もう少し簡単なたとえ話をしてみる。家庭的な「肉じゃが」を流用してカレーにするのが部品共用。一方、プロの手による最高の「ホワイトソース」を作っておくのがコモンアーキテクチャーだ。このホワイトソースがあれば、シチューでもクリームコロッケでもグラタンでも、どれもおいしくできあがる。肉じゃがは、それだけでも食べられるし、カレーに流用すれば2度おいしいわけだが、当然最初からカレーに最適化して作られたものに及ばないし、流用範囲も限られている。
クルマの設計生産においてこの「ホワイトソース」に当たるものをどれだけ見つけ出し、それを最良の仕上げに持って行くか。ここが腕の見せ所で、緻密な計算がはまれば、性能向上と価格低減を両立できる。さらに継続してホワイトソースを研究して進化させ続ければ、シチューも、クリームコロッケもグラタンも全部がさらに進歩する。
「どれも同じ」には理由があった
話は変わる。アクセラ、アテンザ、デミオ、CX-3、CX-5、ロードスターといった、マツダの新世代商品群(2012年2月以降発売の商品。記事冒頭の写真参照)を貫くデザインを見て、あなたはどう思うだろうか。「どれも同じ」に見えるか、「統一感がある」と思うか。
「どれも同じでつまらない」と言う意見はよく目にするが、それをマツダのデザイン部門トップの前田育男常務にぶつけてみると、ここにもコモンアーキテクチャーの思想が色濃く表れていたのである。

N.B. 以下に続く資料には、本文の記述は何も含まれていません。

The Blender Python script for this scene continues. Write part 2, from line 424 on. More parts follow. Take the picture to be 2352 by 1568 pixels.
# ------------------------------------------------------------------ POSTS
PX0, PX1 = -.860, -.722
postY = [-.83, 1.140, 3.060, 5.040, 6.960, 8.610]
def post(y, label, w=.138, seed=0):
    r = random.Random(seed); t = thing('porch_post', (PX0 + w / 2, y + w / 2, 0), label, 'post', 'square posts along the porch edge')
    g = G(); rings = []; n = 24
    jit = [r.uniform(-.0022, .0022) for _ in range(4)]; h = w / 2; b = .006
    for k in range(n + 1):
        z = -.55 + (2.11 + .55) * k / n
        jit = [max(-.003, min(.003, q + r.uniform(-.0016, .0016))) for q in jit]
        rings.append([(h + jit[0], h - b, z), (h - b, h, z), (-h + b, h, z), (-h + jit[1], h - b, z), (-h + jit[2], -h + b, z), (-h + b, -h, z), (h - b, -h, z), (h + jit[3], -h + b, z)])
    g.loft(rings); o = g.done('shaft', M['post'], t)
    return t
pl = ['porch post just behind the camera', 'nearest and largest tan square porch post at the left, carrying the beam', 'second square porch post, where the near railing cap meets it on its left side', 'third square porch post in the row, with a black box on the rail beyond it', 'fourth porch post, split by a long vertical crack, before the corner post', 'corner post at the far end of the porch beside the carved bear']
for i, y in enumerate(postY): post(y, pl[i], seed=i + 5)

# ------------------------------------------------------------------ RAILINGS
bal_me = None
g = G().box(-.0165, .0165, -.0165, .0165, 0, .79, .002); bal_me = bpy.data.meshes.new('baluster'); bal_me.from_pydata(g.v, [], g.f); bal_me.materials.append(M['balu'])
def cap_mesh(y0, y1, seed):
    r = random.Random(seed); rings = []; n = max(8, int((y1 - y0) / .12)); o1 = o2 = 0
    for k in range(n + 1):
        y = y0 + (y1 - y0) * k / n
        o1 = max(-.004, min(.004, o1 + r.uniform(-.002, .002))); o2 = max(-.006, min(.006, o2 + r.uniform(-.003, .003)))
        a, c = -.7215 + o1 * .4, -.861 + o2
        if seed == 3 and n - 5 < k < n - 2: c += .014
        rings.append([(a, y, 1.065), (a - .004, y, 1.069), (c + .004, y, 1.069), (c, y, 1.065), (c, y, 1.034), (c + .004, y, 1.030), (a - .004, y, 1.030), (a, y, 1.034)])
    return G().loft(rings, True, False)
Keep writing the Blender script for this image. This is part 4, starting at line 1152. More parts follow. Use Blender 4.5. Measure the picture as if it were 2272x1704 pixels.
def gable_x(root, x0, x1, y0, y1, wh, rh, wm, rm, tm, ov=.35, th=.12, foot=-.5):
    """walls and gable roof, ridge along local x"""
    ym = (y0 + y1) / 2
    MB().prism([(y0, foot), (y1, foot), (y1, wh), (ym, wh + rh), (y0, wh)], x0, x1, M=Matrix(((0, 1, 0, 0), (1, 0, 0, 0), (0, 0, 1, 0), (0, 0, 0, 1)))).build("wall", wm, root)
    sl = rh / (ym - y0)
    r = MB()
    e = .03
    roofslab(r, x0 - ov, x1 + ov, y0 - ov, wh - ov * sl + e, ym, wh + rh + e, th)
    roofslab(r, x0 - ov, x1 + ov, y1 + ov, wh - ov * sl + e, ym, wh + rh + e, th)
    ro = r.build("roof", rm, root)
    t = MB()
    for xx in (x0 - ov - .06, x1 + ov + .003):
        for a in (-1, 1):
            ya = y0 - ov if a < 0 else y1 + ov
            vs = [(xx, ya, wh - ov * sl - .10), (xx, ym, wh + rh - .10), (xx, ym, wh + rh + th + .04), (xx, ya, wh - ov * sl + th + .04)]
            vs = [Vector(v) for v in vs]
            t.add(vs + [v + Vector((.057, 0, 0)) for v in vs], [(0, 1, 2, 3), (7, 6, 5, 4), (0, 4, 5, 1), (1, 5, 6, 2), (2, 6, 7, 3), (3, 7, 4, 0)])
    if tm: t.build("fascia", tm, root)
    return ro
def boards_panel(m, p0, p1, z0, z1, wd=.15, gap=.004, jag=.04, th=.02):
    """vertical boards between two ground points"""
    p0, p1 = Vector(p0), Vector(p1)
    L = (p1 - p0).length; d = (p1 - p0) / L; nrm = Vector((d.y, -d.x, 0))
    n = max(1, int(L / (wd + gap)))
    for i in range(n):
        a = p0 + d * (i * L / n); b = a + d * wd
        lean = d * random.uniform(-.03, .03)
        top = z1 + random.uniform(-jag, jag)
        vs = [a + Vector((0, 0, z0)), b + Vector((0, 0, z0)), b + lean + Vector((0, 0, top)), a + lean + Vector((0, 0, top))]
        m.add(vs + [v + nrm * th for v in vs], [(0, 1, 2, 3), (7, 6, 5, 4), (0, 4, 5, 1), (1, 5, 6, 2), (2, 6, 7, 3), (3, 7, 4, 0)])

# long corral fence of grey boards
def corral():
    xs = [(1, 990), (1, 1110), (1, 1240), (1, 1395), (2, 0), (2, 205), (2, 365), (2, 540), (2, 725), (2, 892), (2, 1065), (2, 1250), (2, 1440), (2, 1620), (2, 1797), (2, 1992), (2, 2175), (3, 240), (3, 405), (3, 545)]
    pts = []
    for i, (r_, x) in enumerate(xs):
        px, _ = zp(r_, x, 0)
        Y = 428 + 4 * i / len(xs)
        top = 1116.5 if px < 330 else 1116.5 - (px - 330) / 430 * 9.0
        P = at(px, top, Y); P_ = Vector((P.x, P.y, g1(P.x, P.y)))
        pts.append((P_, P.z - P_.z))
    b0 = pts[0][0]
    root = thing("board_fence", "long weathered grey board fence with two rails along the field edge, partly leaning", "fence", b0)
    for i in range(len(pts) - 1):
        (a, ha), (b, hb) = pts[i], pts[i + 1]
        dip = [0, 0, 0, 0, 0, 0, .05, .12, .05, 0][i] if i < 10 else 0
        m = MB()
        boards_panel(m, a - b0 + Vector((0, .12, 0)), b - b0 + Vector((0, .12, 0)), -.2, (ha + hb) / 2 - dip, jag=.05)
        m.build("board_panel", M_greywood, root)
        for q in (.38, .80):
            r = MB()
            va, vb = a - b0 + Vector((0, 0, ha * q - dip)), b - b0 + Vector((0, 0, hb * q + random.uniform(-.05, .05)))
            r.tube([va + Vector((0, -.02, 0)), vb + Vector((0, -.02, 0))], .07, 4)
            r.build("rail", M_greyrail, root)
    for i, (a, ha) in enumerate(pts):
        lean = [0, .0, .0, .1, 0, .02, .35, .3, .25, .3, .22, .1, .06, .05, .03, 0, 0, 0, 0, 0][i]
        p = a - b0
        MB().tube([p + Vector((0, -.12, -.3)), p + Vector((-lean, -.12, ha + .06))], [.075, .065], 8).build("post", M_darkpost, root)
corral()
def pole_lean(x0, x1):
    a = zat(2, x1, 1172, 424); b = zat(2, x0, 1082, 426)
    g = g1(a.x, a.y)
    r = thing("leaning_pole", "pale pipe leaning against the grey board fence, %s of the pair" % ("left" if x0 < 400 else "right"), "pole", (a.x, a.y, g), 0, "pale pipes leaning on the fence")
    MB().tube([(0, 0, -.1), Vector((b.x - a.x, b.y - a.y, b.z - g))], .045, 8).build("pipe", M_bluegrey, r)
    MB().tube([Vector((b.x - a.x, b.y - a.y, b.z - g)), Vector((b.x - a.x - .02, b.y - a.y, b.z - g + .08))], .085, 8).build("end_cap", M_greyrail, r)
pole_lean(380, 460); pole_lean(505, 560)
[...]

デザインにおけるコモンアーキテクチャーには、工学レイアウトと造形という2つの面がある。日本ではデザインというとモノの形を格好良くする話だと思われがちだが、インダストリアルデザインにおけるデザインとはそこに求められる機能を十全に盛り込んで使いやすくすることまでが含まれる。単純な話、どんなに格好良くても、人が乗れないクルマには意味がない。